Consequently, a rise in populism has rattled the global political establishment. From the Brexit referendum outcome and Donald Trump’s ascension to the White House, to Italy’s standoff with the EU commission over budget concerns, the man and woman on street are undoubtedly staging a pushback and challenging the status quo.
The key question that arises is whether these sorts of populist policies will gain legitimacy, or whether market participants will punish them by selling assets across the different regions that find themselves engulfed in this cloud of populism.

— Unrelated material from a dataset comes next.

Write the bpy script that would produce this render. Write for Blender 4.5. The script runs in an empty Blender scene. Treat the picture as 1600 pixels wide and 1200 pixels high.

Trade conflicts and protectionism
The Sino-US trade dispute drew the attention of most market participants over the course 2018, and a lot of the weakness realised in cyclical assets’ performance is a direct consequence of that. Indeed, when the two largest economies in the world lock horns, it becomes difficult to paint a picture where the global economy emerges from the stand-off unscathed. Beyond tariffs, quotas and potentially even trade embargos cannot be ruled out over the long-run.
The US’s aspirations for its relations with China go far beyond trade. High up on the agenda, are issues like controlling China’s ability to challenge the US’s dominant global status, particularly as it relates to new technological development and concerns around intellectual property transfers by US companies operating in China. This complicates matters as the US attempts to address a myriad of issues in what is supposedly a trade negotiation.
Similarly, we’ve seen tariff threats levelled against automakers in Europe and Japan. And as negotiations between the US and China continue to ebb and flow, any form of resolution between the two countries will likely give way to a rise in trade tensions between the US and other high-surplus countries such as Germany and Japan.
With Donald Trump’s election as President of the US, protectionist rhetoric has become more threatening and strident. It therefore becomes imperative for those who wish to promote a sustainable, inclusive, dynamic global rules-based multilateral agenda to pull together and rally forces. This is a critical situation, not without the possibility of things getting much worse.